Ma, ripeto, Grillo non ha vinto ed, anzi, oggi si trova in una  situazione contraddittoria, come e più di Bersani (non così Berlusconi, che può stare alla finestra, lasciando gli altri scannarsi tra di loro e pronunciandosi  da “statista responsabile”). M5S ha conquistato un quarto dell’elettorato aggredendo tutto e tutti: non ci voleva molto, con una classe politica così inetta e in un Paese sfiancato dalla crisi economica e finanziaria. Imprese analoghe erano riuscite in passato a Mussolini e a Hitler. Ma ora Grillo deve decidere cosa fare della forza parlamentare che ha in mano. Appoggia un governo della sinistra o sposta dalle piazze alle aule parlamentari una posizione di pura protesta? Ambedue le possibilità comportano  rischi: sostenere un governo del PD significa in qualche modo omologarsi al sistema. Fare solo opposizione significa scontentare quella parte dell’elettorato del M5S che oggi si pronuncia a favore di un accordo e mostrare l’inutilità di una forza parlamentare, consistente sì, ma da sola insufficiente. Specularmente, la strategia del PD è perciò  di incalzarlo e costringerlo a una difficile scelta, contando che nuove elezioni  permettano di recuperare quella  parte dell’elettorato grillino che si considera di sinistra (basterebbe il 5% per ribaltare la situazione). Magari giocandosi (ma ci credo poco) la carta Renzi per attrarre altri consensi.

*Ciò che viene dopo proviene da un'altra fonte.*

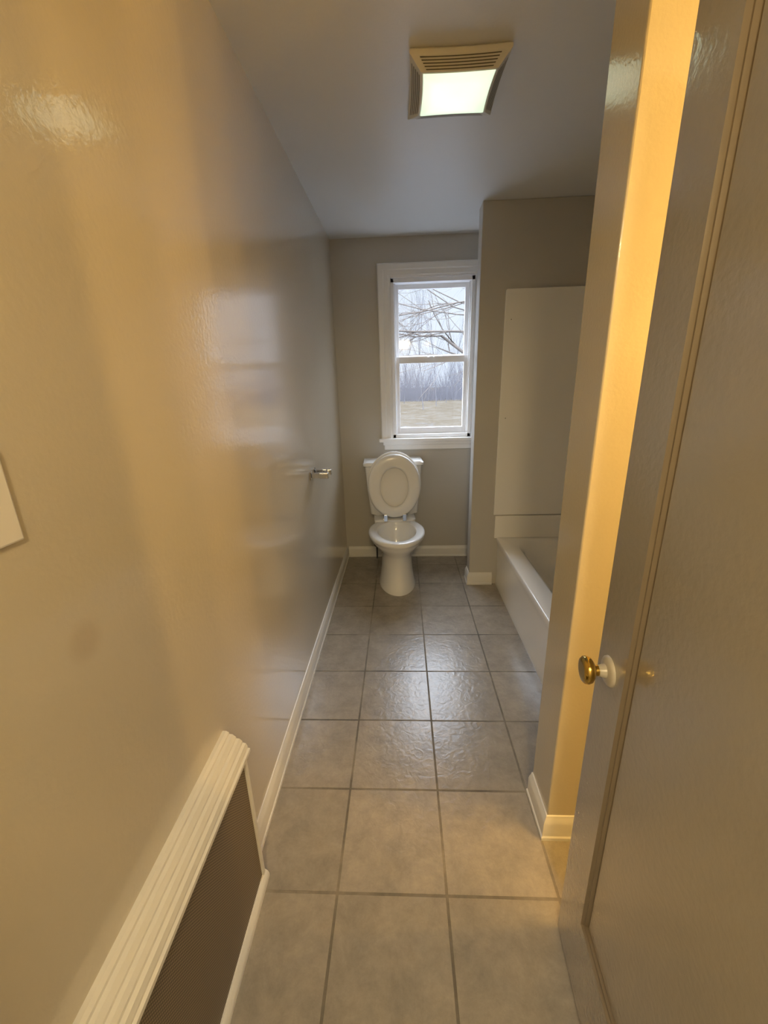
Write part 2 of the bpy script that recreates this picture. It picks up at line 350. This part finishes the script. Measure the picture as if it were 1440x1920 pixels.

Grillo continua finora  a rispondere picche, nel tentativo di costringere  PDL e PD a un accordo o, in alternativa, di provocare l’implosione del sistema, perché dal suo punto di vista, tanto peggio è tanto meglio e il suo ideale resta di andare alle elezioni in condizioni insostenibili per il Paese. Notiamo appena che, in questo scenario, il Nord governato dalla Lega troverebbe ampie ragioni e opportunità per accentuare il suo distacco dal resto del Paese.

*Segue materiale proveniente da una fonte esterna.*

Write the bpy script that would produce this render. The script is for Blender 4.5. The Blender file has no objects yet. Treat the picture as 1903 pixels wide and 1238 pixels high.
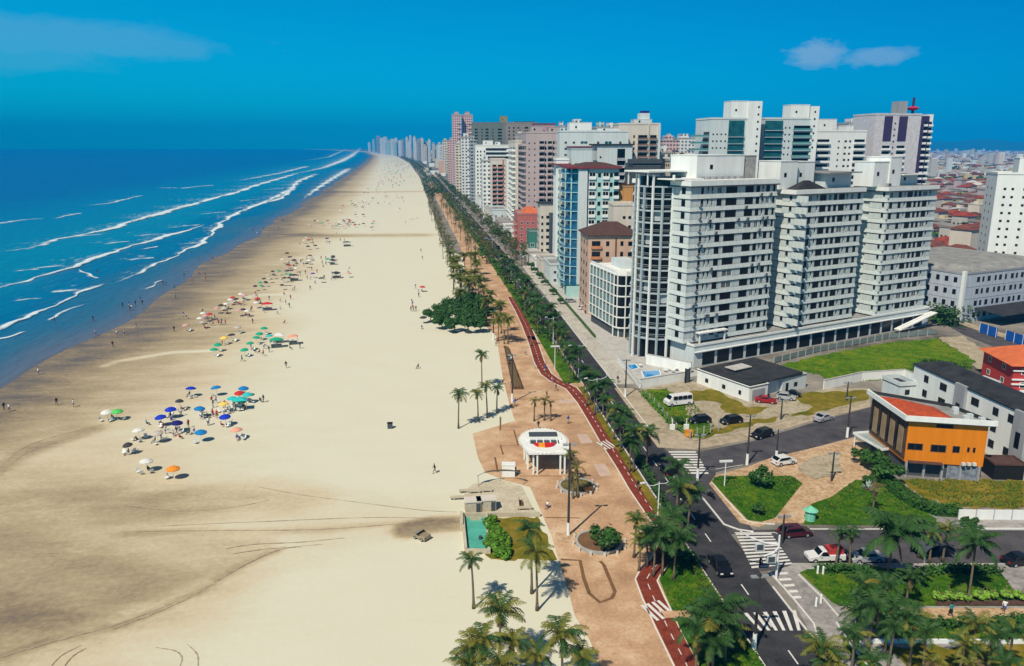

Vedremo se il leader di M5S potrà mantenere pieno controllo su tutti i suoi eletti (riteniamo di si, almeno in una prima fase).Vedremo come evolveranno (se evolveranno) le opposte strategie. Diciamo però subito che esse sono dettate da interessi di parte che ben poco hanno a che fare con quelli del Paese. Nelle dichiarazioni della cupola del PD si ascoltano preoccupati richiami al “suicidio politico” in caso di accordo col PDL. Ma suicidio per chi? Non certo per l’Italia!

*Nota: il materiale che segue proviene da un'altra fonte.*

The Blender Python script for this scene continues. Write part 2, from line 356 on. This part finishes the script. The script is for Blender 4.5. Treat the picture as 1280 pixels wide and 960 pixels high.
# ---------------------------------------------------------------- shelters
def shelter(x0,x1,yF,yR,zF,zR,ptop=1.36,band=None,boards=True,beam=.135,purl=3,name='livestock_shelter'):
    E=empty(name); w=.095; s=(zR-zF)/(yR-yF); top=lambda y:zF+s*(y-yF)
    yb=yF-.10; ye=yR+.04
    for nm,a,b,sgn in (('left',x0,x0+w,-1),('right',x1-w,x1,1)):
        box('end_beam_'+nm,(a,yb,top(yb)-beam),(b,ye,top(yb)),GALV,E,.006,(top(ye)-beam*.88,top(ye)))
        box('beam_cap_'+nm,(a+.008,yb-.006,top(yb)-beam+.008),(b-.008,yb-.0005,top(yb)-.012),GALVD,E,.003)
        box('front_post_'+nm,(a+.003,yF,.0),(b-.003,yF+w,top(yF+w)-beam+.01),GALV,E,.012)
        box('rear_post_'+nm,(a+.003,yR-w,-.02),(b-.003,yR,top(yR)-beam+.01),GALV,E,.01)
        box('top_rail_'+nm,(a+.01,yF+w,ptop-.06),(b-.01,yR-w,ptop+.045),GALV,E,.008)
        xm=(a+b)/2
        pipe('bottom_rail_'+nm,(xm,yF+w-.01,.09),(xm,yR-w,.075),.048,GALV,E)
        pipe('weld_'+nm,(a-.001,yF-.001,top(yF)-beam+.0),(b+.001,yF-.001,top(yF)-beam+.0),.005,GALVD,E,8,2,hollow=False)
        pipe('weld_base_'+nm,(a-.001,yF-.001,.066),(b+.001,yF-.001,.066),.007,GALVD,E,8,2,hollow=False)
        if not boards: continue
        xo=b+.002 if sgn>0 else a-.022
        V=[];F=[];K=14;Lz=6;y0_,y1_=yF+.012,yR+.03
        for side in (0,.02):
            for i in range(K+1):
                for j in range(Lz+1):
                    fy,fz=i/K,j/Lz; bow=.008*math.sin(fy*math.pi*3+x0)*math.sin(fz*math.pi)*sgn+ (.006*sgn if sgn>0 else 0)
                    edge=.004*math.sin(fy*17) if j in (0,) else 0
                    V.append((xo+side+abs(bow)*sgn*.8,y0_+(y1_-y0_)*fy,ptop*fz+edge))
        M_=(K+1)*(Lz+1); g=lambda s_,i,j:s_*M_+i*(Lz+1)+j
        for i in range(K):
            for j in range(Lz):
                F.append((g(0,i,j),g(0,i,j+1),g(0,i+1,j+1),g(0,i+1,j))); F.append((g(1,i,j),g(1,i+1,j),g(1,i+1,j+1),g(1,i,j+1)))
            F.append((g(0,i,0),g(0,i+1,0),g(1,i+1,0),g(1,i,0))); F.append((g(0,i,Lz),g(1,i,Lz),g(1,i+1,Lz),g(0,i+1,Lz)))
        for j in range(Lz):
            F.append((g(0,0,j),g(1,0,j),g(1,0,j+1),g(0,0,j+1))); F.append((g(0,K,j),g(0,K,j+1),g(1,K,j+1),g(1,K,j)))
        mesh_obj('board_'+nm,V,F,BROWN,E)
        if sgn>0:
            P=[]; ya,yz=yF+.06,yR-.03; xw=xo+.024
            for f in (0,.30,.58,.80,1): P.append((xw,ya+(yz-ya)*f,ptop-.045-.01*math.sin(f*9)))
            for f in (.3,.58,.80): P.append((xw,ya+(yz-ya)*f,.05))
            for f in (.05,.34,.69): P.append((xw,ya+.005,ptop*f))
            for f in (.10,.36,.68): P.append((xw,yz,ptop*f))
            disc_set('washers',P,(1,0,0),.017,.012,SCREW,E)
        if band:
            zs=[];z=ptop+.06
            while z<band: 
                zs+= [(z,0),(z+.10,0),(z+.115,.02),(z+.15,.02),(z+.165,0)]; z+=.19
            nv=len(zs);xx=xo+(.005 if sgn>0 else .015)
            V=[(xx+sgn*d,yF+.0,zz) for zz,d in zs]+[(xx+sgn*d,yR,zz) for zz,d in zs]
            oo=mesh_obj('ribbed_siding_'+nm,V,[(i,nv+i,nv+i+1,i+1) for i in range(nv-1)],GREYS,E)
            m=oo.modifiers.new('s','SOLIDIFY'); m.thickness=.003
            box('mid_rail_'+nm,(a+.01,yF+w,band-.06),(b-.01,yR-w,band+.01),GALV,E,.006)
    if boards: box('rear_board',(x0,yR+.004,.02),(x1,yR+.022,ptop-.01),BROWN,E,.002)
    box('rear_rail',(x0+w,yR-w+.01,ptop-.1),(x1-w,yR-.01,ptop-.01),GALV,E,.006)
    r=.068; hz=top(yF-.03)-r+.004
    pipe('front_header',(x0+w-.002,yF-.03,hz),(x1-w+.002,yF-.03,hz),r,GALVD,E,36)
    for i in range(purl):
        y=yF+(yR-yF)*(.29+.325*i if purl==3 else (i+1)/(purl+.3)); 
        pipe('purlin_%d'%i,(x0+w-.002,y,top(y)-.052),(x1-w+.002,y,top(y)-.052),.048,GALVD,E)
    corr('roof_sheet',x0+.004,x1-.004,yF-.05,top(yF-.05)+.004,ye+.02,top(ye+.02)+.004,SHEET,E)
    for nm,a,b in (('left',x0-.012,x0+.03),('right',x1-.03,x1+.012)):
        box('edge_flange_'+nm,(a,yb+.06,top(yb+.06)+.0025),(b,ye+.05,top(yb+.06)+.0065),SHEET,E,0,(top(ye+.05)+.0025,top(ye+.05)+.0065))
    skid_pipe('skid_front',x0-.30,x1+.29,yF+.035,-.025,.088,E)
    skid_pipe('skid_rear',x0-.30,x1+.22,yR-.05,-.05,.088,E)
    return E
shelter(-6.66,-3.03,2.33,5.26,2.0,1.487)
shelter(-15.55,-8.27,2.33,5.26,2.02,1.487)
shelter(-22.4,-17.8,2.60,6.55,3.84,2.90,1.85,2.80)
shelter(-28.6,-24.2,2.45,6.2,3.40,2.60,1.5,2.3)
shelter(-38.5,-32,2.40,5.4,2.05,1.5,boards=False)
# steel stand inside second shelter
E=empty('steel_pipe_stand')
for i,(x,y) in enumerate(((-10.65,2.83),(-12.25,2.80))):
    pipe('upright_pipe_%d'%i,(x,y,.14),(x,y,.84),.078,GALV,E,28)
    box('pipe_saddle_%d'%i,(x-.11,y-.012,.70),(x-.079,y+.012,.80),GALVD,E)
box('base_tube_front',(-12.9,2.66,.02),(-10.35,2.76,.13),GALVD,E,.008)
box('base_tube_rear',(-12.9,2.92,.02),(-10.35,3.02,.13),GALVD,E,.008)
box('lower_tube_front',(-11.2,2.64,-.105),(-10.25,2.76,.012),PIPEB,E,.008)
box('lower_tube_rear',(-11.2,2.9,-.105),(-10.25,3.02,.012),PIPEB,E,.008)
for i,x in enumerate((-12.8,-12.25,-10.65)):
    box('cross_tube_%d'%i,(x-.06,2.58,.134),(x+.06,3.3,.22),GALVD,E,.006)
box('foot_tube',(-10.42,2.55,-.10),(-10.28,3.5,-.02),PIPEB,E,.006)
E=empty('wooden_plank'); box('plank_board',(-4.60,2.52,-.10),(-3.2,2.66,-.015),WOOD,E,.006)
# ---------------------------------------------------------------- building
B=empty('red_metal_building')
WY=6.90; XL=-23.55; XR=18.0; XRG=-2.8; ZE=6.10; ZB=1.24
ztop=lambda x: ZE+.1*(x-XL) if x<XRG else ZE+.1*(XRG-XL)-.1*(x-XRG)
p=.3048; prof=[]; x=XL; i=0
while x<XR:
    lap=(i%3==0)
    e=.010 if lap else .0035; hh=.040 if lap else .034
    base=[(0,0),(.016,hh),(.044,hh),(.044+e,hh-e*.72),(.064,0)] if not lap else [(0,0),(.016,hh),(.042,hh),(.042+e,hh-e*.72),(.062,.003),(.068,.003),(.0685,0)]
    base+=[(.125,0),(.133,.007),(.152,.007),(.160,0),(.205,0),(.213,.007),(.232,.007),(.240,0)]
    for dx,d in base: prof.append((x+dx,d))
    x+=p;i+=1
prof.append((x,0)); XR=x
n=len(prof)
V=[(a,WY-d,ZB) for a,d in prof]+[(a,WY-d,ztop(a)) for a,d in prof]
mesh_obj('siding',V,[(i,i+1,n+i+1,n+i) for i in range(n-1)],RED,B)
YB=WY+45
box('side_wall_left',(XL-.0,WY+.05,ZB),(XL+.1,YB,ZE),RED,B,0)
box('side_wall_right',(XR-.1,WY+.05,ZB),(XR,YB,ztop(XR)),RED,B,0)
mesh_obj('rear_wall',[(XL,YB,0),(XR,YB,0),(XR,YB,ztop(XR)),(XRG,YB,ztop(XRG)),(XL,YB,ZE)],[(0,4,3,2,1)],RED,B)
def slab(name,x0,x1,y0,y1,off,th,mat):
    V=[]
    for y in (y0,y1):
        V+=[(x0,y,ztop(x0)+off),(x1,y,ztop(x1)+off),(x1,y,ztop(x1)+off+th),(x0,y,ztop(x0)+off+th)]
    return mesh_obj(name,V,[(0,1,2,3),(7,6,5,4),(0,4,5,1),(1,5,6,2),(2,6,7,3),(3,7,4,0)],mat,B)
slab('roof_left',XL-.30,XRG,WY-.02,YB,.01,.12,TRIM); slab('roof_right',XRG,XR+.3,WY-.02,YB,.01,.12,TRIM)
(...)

Frustrare questi calcoli non è peraltro impossibile. Il piano di Bersani che, in mancanza di un assai improbabile voto di fiducia, punta a nuove elezioni subito, trova un limite assoluto nel fatto che il Presidente Napolitano, essendo nel semestre bianco, non può sciogliere il Parlamento (lo avevamo ricordato nella nota intitolata “Nel tunnel”  prima che lo stesso Presidente lo ricordasse a tutti). Per aver successo, il piano richiederebbe perciò dimissioni anticipate del Capo dello Stato, che permettessero l’elezione a brevissima scadenza di un nuovo Presidente nella pienezza dei suoi poteri. Rinuncerà Napolitano? Non è affatto da escludere, ma noi ci auguriamo che sia invece lui ad affrontare questa difficilissima fase della nostra vita istituzionale, guidandoci verso la sola soluzione compatibile con l’interesse del Paese: un accordo PD-PDL-Centro che permetta di fare  poche cose significative: legge elettorale alla francese, drastico taglio ai costi della politica, diminuzione della spesa pubblica e dismissione di una parte del patrimonio statale, con una corrispondente diminuzione della pressione fiscale che porti a un rilancio dell’economia, e negoziato con l’Europa sui tempi del fiscal compact. Un programma limitato ma serio, per una durata ragionevole, per poi andare all’ineludibile appuntamento elettorale in condizioni migliori per il Paese e avendo dimostrato alla gente di aver compreso e rispettato i suoi reclami. Soluzione di gran lunga migliore che mettere nelle mani di Grillo il destino di tutti.

Purtroppo,  non crediamo molto nel senso di responsabilità di tanti  dirigenti del PD (un consiglio a Bersani: dica a Fassina di stare zitto ogni tanto). Possiamo solo sperare  che il Capo dello Stato proceda per il meglio, con la saggezza abituale e con polso fermissimo. Il 75% degli italiani che non vuole finire in mano a Grillo gliene sarebbe riconoscente.